ARVAD, ARVADITES är’ văd, är’ və dīt (Heb. אַרְוַ֔ד). The most northerly Phoen. town situated on a rocky island called Ruâd. The island lies a short distance off the Syrian coast directly opposite Cyprus. In Gr. and later sources it is called Aradus. In ancient times it was heavily built over to spite its diminutive size of less than a mile in circumference. It ruled over much of the neighboring coast for centuries.
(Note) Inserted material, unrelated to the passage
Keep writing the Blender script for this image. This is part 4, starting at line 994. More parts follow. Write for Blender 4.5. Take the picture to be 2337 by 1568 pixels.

Although few surface remains are extant, various scenes of Aradus appear on Assyrian reliefs (The Bronze Gates of Shalmaneser III, 858-824 b.c.) and Arvadite coins. The city is first mentioned in Amarna Letters 101, 105, 109 as arwada; in the records of Tiglath-pileser I (1114-1076 b.c.) it is called armada; while subsequent annals usually spell it as aruada, e.g. Aššurnaṩirpal II, Annal III, et al. It is mentioned only twice in the OT. Its inhabitants, the Arvadites, are mentioned in the genealogy of Noah in the Canaanite line (Gen 10:18; 1 Chron 1:16). Sailors from Arvad sailed for Tyre (Ezek 27:8, 11).

Bibliography E. Unger, “Arwad,” Reallexikon Der Assyriologie, Bd. I (1928) 160, 161; D. Harden, The Phoenicians (1963) 23-28, 48-52, 166, 167, 191-210.